Paul R. Pillar writes:
The wave of popular unrest in the Middle East has stimulated armchair strategists to offer over-arching advice on how the United States should deal with what may be a substantially changed region. As with any other fast-moving foreign policy challenges (or opportunities), policymakers will necessarily be focused more on what is here and now than on what is over-arching. They are properly concentrating on not making damaging mistakes this week or this month rather than sitting back and thinking deep thoughts about their rendezvous with history. Nonetheless, something of historical significance has indeed been playing out in the Middle East for these last three months and shows little sign of dying out any time soon. So some deep thinking may be useful in providing a context for dealing with the here-and-now problems that turbulence in the region has been putting on the policymakers’ agenda.
Grand strategizing on this subject needs to proceed with several cautions. One is that there is an awful lot about where the Middle East is headed in the months and years ahead that we do not and cannot know. A second caution is that although the United States can influence some of that history in the making, it cannot mold it or determine the main lines of the story. It would be hubristic to believe the United States can shape what happens in the Middle East more than it has to adapt to what happens there. A third caution is to resist the tendency to overgeneralize and oversimplify. That tendency is an almost unavoidable side-effect of the over-arching stuff. But we need to remember that despite the region-wide sweep of much of what we are witnessing (and despite the contagion effect that I admit I underestimated when unrest first broke out in Tunisia), country-to-country differences may be as significant as what characterizes the Middle East as a whole.

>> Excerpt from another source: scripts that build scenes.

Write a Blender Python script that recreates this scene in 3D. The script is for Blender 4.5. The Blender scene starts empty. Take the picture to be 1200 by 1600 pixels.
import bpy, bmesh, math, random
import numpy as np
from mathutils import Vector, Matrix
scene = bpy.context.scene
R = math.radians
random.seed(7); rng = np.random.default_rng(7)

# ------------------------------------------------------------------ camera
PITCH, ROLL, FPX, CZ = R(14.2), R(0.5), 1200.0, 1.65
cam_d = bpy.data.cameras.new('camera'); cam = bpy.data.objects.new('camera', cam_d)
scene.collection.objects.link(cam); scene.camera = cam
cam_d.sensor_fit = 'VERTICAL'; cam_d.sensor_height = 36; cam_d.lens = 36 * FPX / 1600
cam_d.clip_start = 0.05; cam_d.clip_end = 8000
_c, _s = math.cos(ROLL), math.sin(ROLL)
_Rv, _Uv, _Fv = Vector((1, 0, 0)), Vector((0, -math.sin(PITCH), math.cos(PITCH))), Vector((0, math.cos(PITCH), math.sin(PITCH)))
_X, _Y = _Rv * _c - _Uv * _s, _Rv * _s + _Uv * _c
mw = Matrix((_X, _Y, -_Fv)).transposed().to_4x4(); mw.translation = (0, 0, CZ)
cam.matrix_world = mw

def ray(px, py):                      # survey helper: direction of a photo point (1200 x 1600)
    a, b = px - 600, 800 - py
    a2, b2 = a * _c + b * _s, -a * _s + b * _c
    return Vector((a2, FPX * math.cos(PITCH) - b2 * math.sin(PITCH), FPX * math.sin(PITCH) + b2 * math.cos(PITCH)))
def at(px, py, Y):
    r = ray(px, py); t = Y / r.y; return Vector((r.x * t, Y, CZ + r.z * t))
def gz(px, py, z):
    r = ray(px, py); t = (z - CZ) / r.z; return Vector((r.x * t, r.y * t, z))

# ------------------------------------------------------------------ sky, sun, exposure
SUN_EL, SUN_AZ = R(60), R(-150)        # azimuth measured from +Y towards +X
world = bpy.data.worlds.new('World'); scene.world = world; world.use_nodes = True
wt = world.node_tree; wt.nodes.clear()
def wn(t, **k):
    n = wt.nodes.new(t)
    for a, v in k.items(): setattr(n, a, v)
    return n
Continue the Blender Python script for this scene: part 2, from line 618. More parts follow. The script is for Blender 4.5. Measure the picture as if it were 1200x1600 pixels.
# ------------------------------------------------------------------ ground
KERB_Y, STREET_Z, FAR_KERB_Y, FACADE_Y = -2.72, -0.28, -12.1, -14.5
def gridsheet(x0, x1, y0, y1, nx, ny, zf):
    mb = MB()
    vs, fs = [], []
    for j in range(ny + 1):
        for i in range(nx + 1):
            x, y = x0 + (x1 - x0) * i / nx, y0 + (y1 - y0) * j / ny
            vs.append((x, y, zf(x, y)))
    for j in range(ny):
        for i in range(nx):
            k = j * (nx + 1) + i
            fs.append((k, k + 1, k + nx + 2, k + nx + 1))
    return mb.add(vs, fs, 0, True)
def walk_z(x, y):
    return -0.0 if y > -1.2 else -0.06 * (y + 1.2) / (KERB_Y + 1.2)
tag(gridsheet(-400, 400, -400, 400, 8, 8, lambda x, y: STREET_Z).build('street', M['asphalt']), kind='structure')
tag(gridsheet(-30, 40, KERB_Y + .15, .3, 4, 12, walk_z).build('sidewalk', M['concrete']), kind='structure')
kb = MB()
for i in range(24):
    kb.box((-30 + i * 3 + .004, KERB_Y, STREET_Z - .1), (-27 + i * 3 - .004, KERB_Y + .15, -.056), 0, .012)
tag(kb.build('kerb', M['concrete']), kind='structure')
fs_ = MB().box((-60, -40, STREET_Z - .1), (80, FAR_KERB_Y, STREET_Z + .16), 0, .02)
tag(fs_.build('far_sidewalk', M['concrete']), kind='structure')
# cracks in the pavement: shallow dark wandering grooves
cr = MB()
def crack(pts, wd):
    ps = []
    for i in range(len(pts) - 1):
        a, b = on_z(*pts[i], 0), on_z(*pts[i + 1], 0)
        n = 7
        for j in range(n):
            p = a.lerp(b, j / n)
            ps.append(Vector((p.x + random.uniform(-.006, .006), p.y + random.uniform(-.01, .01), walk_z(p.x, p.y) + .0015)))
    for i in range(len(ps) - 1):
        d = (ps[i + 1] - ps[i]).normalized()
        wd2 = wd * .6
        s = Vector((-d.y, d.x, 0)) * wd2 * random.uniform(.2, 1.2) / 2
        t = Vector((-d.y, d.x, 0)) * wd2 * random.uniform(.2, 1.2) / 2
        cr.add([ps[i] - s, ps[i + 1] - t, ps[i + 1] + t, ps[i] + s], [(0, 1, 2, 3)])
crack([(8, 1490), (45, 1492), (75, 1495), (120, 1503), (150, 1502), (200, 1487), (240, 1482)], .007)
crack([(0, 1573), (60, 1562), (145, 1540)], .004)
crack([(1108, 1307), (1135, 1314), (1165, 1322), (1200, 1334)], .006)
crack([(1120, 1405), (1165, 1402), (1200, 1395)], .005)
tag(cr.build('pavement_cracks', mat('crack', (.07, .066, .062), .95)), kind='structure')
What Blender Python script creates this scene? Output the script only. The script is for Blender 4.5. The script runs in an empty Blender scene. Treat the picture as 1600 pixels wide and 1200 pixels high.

Amid all that can be said about what is new in the Middle East, we need to think first about what has not changed, which in many respects is as important as what has. The economic and social structures in the region are not being transformed overnight, however rapid are some of the political changes at the top and on the surface. Political culture also is not changing overnight, although it can slowly evolve in response to new distributions of power and the creation of new institutions. These aspects of the political, economic, and social fabric of the Middle East—including political habits developed in an authoritarian environment, economic structures that discourage entrepreneurship and dynamic growth, and social structures in which religious identity in particular plays a significant role—limit the possibilities or at least the pace of fundamental change, however exuberant may be the demands voiced in the street.